Berbeda dengan Tabuik Pariaman, Ustaz Zulkifli mengatakan, Kota Pariaman hanya melaksanakannya sebagai festival budaya dalam agenda pariwisata. Bahkan, masyarakat tetap mengutamakan nilai-nilai agama di samping nilai budaya.
Festival Tabuik sendiri mulai masuk ke dalam kalender pariwisata tahunan Kabupaten Padang Pariaman pada tahun 1982. Sejak saat itu, pelaksanaan Festival Tabuik dipromosikan juga ke luar daerah untuk mendatangkan turis domestik dan asin agar dikenal secara lebih luas.
“Sejauh ini, pelaksanaan Tabuik di Pariaman tetap mengutamakan nilai-nilai Islami. Saat melangsungkan prosesi, selalu didahului dengan salat berjemaah ketika bertepatan dengan waktu salat,” ungkapnya.
Kendati tidak berafiliasi dengan aliran Syiah, menurut Ustaz Zulkifli, pemerintah dan masyarakat tidak bisa memungkiri sejarah Tabuik yang merupakan tradisi Syiah. Apalagi makna kata “tabut” ialah peti mati yang ditujukan sebagai peringatan Asyura yaitu, gugurnya Husain dalam perang Karbala.
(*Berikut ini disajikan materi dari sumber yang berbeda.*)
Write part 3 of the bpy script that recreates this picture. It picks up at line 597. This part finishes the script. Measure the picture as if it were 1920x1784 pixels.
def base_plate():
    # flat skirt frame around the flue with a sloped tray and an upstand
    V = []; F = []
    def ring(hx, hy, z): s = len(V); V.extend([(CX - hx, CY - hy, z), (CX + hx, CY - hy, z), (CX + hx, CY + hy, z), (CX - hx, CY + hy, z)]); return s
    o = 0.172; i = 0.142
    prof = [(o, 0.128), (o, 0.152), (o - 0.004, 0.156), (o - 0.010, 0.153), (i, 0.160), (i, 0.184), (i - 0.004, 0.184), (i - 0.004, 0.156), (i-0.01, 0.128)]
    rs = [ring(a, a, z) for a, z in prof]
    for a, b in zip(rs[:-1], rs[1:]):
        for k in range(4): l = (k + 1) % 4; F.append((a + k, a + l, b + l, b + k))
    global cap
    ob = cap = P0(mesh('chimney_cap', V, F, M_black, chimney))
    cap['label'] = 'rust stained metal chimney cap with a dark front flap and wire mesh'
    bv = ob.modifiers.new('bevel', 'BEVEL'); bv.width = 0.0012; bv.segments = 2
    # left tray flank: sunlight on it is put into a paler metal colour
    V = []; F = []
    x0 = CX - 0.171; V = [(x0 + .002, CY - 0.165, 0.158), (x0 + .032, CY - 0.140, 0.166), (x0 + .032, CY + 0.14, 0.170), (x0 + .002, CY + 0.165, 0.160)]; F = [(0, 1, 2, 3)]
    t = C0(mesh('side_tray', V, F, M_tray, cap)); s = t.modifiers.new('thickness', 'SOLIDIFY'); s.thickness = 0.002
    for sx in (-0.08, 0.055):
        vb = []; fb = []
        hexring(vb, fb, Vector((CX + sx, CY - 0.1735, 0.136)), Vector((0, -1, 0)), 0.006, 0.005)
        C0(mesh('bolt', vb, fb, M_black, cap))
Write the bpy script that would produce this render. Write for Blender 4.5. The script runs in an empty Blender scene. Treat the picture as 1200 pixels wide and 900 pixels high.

“Selagi menamakan kegiatan itu sebagai ratapan kematian Husain, ini tetap juga unsur utamanya adalah Syiah. Tinggal bagaimana kiat pemerintah dan masyarakat menyiasati hal tersebut,” tuturnya.
Pernyataan senada juga dituturkan Ketua MUI Kota Pariaman, Sofyan Jamal. Ia menyebut, kegiatan Tabuik perlu dijiwai dengan unsur keagamaan. Pemerintah dan masyarakat diminta untuk lebih mengenalkan Festival Tabuik sebagai kebudayaan khas Pariaman.